=== LISTED RECORDS ===

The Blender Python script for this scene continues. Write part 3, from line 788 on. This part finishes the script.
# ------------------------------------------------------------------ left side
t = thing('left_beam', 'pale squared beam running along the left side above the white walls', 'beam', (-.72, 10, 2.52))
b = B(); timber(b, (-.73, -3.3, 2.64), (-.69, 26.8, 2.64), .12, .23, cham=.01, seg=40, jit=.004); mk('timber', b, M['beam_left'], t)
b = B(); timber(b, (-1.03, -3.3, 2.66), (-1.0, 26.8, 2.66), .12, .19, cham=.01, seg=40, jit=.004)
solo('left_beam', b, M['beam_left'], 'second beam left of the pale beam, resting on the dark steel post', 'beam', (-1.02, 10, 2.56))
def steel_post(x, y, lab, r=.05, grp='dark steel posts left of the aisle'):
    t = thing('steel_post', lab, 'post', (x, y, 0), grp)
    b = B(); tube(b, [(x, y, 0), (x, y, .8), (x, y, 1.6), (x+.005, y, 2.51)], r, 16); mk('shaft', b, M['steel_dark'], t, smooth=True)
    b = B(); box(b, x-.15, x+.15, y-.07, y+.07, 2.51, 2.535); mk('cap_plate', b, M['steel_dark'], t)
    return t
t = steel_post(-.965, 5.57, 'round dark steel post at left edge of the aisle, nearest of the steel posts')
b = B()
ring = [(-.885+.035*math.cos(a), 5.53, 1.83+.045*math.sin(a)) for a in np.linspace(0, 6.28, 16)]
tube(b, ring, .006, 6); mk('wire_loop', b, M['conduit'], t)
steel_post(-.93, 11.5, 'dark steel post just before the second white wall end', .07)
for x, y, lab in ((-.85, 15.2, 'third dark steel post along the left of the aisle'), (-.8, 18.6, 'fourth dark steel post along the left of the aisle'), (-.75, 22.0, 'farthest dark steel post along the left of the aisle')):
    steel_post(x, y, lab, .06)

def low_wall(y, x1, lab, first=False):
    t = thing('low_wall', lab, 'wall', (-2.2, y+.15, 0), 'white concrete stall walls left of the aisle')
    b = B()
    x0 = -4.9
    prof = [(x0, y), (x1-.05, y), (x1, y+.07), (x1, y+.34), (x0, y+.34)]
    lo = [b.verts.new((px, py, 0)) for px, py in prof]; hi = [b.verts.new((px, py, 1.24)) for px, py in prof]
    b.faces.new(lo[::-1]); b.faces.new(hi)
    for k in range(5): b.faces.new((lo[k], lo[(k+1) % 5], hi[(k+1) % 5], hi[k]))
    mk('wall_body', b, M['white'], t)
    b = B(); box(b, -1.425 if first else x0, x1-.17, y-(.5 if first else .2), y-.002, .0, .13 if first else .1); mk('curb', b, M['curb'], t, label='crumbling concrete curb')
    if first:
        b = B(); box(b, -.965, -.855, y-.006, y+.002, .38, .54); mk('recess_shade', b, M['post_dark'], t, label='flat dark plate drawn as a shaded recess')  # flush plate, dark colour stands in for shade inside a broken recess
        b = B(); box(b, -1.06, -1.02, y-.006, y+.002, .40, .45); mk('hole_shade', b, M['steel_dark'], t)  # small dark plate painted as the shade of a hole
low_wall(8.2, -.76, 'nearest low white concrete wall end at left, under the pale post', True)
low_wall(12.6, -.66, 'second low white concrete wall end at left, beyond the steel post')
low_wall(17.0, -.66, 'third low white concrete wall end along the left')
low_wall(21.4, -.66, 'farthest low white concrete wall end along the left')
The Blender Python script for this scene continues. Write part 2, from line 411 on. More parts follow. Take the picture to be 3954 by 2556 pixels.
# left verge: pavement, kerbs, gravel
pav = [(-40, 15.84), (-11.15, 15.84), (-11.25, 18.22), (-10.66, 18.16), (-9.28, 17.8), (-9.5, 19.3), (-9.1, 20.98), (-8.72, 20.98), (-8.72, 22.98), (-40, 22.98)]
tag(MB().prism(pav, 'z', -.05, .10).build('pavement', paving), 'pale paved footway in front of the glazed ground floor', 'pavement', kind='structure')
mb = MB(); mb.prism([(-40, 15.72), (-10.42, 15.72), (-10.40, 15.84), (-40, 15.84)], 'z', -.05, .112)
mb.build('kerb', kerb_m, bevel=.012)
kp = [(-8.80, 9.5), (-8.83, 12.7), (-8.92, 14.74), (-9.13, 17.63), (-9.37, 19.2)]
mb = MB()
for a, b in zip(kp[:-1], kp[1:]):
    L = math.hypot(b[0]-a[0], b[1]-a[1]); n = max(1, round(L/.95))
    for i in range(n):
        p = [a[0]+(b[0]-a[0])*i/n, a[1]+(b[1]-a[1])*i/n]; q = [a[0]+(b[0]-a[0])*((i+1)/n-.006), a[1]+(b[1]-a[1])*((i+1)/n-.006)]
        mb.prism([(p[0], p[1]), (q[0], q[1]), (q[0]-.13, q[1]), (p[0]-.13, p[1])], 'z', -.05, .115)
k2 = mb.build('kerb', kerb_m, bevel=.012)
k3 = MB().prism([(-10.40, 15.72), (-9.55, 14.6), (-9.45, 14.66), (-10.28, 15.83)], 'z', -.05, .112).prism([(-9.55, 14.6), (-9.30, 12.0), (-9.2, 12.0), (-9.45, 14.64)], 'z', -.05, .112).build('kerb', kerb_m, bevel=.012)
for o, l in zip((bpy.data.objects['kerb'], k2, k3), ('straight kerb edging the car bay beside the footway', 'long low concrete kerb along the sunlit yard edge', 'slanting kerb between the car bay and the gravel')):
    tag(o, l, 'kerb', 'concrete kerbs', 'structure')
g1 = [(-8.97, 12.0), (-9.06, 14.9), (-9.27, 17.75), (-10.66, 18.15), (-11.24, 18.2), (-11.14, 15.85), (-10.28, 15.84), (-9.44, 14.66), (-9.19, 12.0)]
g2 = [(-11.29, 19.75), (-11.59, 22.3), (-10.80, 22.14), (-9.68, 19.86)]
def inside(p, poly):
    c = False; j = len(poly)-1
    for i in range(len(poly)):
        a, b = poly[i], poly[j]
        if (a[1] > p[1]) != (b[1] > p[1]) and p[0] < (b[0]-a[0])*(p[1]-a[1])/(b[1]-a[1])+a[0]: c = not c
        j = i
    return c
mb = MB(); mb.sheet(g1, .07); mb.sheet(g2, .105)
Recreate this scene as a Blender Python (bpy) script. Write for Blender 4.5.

===

» OBJECTIVE
Go through the data and gather every line that holds "Write".

» THE ANSWER
The Blender Python script for this scene continues. Write part 3, from line 788 on. This part finishes the script.
The Blender Python script for this scene continues. Write part 2, from line 411 on. More parts follow. Take the picture to be 3954 by 2556 pixels.
Recreate this scene as a Blender Python (bpy) script. Write for Blender 4.5.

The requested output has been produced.